To put it another way, I am reading material that simultaneously has no connection with the real world, is full of internal contradictions, and often seems deliberately tailored to misrepresent events in order to prove a false thesis. Fortunately, this stuff has not done actual damage in the real world–much of it has not been implemented in policy–yet but may in future.
As examples:
–The former director of for Gulf and South Asia affairs at President Bill Clinton’s National Security Council writes that al-Qaida will go away if a Palestinian state is created. (This article is so astonishingly bad in reshaping the facts and leaving out anything that proves the contrary point I kept thinking it was a forgery meant to discredit him. Alas, in these days people actually do write in this intellectually dishonest style all too often.)
–The most famous American columnist writing on the Middle East says the United States is responsible for radicalization in Saudi Arabia and Europe is to blame for Iran’s Islamist revolution;
–The New York Times publishes an op-ed by a U.S. Air Force analyst arguing that Iran getting nuclear weapons will be good for the U.S. position in the Middle East.

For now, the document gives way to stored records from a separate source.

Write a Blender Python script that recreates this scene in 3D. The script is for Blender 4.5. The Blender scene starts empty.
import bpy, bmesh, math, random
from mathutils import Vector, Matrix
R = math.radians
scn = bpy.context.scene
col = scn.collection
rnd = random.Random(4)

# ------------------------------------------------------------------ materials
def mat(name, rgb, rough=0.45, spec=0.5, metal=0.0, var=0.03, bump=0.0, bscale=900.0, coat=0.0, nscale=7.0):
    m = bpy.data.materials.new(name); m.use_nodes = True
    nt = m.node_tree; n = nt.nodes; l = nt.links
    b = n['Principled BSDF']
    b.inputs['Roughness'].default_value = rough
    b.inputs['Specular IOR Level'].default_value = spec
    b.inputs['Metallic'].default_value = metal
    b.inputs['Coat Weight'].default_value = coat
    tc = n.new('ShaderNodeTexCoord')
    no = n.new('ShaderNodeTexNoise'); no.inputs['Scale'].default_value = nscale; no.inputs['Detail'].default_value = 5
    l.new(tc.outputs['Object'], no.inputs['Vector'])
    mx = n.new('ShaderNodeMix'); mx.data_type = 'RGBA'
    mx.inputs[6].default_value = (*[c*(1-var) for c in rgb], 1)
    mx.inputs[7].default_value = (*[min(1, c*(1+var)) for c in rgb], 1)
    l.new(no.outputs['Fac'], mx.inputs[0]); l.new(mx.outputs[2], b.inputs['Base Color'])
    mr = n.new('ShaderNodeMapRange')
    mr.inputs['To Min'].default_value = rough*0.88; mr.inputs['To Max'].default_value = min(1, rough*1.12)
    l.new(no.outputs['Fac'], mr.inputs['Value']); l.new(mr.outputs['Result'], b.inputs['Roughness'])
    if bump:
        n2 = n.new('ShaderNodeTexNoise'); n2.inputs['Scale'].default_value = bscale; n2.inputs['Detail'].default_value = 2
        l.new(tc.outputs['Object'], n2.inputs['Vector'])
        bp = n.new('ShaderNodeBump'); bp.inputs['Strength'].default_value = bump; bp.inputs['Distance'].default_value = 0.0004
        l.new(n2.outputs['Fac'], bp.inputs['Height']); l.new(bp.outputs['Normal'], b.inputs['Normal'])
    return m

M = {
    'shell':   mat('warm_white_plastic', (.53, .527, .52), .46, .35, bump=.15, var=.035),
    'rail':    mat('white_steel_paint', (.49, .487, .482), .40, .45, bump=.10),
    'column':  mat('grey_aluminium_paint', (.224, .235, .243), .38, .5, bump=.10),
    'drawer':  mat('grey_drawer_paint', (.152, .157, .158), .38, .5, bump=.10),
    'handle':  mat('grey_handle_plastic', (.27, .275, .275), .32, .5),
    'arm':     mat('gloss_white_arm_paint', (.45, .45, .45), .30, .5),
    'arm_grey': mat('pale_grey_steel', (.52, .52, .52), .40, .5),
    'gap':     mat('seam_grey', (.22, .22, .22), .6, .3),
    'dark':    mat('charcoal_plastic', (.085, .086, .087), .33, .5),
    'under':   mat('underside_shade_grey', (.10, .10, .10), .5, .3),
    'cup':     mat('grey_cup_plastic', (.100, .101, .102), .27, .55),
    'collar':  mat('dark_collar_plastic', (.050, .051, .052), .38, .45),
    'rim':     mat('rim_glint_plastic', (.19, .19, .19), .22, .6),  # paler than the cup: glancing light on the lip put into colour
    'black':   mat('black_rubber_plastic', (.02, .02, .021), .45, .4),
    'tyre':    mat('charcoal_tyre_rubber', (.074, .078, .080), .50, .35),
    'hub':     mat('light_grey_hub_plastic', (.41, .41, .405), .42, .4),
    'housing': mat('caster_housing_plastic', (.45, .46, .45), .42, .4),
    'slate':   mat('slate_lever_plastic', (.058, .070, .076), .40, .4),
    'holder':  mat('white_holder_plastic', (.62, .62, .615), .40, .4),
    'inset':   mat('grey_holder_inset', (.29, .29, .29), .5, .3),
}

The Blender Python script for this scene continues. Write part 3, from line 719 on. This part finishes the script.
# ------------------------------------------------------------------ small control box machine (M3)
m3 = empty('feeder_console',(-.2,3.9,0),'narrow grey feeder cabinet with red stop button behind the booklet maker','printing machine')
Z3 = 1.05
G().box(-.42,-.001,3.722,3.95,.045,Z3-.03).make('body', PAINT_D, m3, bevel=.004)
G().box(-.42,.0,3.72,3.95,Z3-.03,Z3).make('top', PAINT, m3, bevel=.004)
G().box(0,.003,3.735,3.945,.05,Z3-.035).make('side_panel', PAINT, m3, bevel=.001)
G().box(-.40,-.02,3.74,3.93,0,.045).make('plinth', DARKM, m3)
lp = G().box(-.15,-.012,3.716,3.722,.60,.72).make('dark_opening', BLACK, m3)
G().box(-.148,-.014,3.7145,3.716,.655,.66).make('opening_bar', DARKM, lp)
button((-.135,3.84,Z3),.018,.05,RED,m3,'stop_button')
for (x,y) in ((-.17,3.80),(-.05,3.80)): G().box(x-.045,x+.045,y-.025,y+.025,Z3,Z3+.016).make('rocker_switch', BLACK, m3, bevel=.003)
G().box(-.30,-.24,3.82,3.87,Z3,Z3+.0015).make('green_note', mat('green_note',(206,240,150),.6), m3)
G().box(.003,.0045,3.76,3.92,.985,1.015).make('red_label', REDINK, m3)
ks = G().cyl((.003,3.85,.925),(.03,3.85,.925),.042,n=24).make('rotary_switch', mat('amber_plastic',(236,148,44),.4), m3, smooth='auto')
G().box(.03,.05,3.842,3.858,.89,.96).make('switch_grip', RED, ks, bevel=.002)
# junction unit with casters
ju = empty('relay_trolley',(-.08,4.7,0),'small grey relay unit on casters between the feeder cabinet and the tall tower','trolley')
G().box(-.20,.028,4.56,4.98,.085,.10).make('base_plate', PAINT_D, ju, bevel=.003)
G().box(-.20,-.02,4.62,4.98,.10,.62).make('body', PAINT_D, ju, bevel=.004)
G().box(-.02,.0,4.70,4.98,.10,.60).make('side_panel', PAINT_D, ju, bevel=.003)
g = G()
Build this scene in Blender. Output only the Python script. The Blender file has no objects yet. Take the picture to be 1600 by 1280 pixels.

–France’s foreign minister in an interview explains that Israel’s allegedly killing a Hamas terrorist in Dubai proves there must be a Palestinian state as fast as possible, regardless of whether Israel agrees, a bilateral peace treaty is made, or even that state’s boundaries are defined. Charmingly, he adds that he might be wrong, which suggests that if such a policy resulted in total disaster and a massive number of deaths he’d just give a Gallic shrug of the shoulders and say, “Tant pis.” (Too bad.)
–Numerous people who should know better, ranging from the president’s advisor on terrorism to the former senior director for transnational threats at the National Security Council, say Hizballah is now moderate even though it has not changed in any real way.
–A prestigious foreign policy blog carries an article from a professor at a Washington, DC, university calling for an end to any restrictions on imports by the Hamas regime in the Gaza Strip despite its openly declared intention of commiting genocide, repression of its own people, and clear goal of returning to war as soon as possible because this will supposedly strengthen the hand of the Palestinian Authority government which Hamas is trying to overthrow.
What are the main themes being constantly purveyed? Blame America, blame Israel, blame the West, say that radicals are moderates, insist that making concessions and holding dialogues with ideologically-directed extremists will work, blocking serious discussion of the Islamist threat, refusing to recognize the unalterably aggressive intentions of the Iran-Syria bloc, arguing that radical states and movements will act in a “rational” manner by following Western conceptions of what is in their true interest rather than their own world view.
What themes are there no room for in the prestigious foreign affairs journals and newspapers, with rare exceptions?
–The strategic disaster for Western influence that would ensue if Iran got nuclear weapons even if it never fires them.
–Revolutionary Islamism doesn’t exist mainly to get revenge on the West but to seize state power and transform their own societies.
–The fact that the Palestinian Authority neither desires nor is capable of making a comprehensive peace with Israel no matter what the West does.
–The specific things that Israel wants in a peace agreement and why it needs them.
–That Syria, for very solid interests of its own, will never break its alliance with Iran.
–The situation of Arab governments which want the United States to be tough against Iran, Syria, and the Islamists, and are rapidly losing faith that it will protect them.
–The steering of Turkey toward as much of an Islamist state as possible plus as close an alignment with Iran and Syria as posible by the regime there which pretends to be moderate but clearly is engaged in transforming the country..
–Most bad ideas, crises, radical movements, and conflicts in the Middle East are locally generated and not just reflections of wrong Western policies or misdeeds.
–The West can do only a very limited amount to solve the problems of the Middle East. Coming up with some clever gimmick, flattery, apology, concession, appeasement, or higher level of understanding isn’t going to do it.
Should I link to each of the above-mentioned articles and refute them point by point? I’m not sure. On one hand, that would be intellectually and emotionally satisfying, but would it be worthwhile?
I don’t like spending time and space talking about how someone else is so silly, how we are deluged with far more people speaking stupidity from power than speaking truth to it. I can’t help but feel that it is better to use the chance to explain what’s really going on and perhaps develop some accurate or useful ideas. But it is necessary to talk about some of the insanity just to give a sense of its all-encompassing scope.